Here’s what Swartz found, admittedly in a simple “homegrown” experiment:
- To investigate more formally, I purchased some time on a computer cluster and downloaded a copy of the Wikipedia archives. I wrote a little program to go through each edit and count how much of it remained in the latest version. Instead of counting edits, as Wales did, I counted the number of letters a user actually contributed to the present article.
- If you just count edits, it appears the biggest contributors to the Alan Alda article (7 of the top 10) are registered users who (all but 2) have made thousands of edits to the site. Indeed, #4 has made over 7,000 edits while #7 has over 25,000. In other words, if you use Wales’s methods, you get Wales’s results: most of the content seems to be written by heavy editors.
- But when you count letters, the picture dramatically changes: few of the contributors (2 out of the top 10) are even registered and most (6 out of the top 10) have made less than 25 edits to the entire site. In fact, #9 has made exactly one edit — this one! With the more reasonable metric — indeed, the one Wales himself said he planned to use in the next revision of his study — the result completely reverses.
Read the article for yourself. I have no idea who Swartz is, never met him, never even heard of him until I decided (following the gatekeeper debate) to try and understand what makes Wikipedia tick. That’s all.
One swallow does not make a summer. Swartz’s findings are based on a relatively small sample; and whenever you study anything remotely connected with society, there is a high risk that you bring in cultural bias and what Stephen Jay Gould called Reification (in The Mismeasure of Man). I am not, therefore, suddenly extrapolating Swartz’s findings into a resolution of the MidEast crisis.
What I am doing is sharing those findings with you. They support Wisdom of Crowds. They support Emergence. They support micromarkets and microbrands. They support Long Tail rather than Hit Culture. They support markets being conversations.
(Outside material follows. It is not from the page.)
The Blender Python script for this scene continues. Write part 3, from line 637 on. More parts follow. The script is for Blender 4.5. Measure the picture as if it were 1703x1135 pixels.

All these are about people and relationships and access and empowerment, but in different fields and with different perspectives.
And most importantly, they suggest that the success of social software is based on everyone doing something about whatever it is they are passionate about. Everyone. Passion.
There’s an important principle in there somewhere, which (I hope) will be borne out by more intensive and formalised study:
Given enough eyeballs, all bugs are indeed shallow….provided there is code to look at. The value starts with the created output, not with the bug.
Gatekeepers can and should be eyeballs that help us all remove bugs and improve the pool of ….code….information….ideas….whatever.
What worried me about gatekeepers, something I could not articulate well before this, was the ability of the gatekeepers to restrict creativity. Particularly when we are yet to grow out of the Blame Culture and Hierarchy and Command and Control.
Without creativity there is nothing, no shallow bugs, no bugs, no nothing. Nothing.
Let’s not forget that as we experiment with, build, adapt and evolve governance models for social software.
To put it in Swartz’s words:
- Even if all the formatters quit the project tomorrow, Wikipedia would still be immensely valuable. For the most part, people read Wikipedia because it has the information they need, not because it has a consistent look. It certainly wouldn’t be as nice without one, but the people who (like me) care about such things would probably step up to take the place of those who had left. The formatters aid the contributors, not the other way around.
The formatters aid the contributors, not the other way round. Great stuff.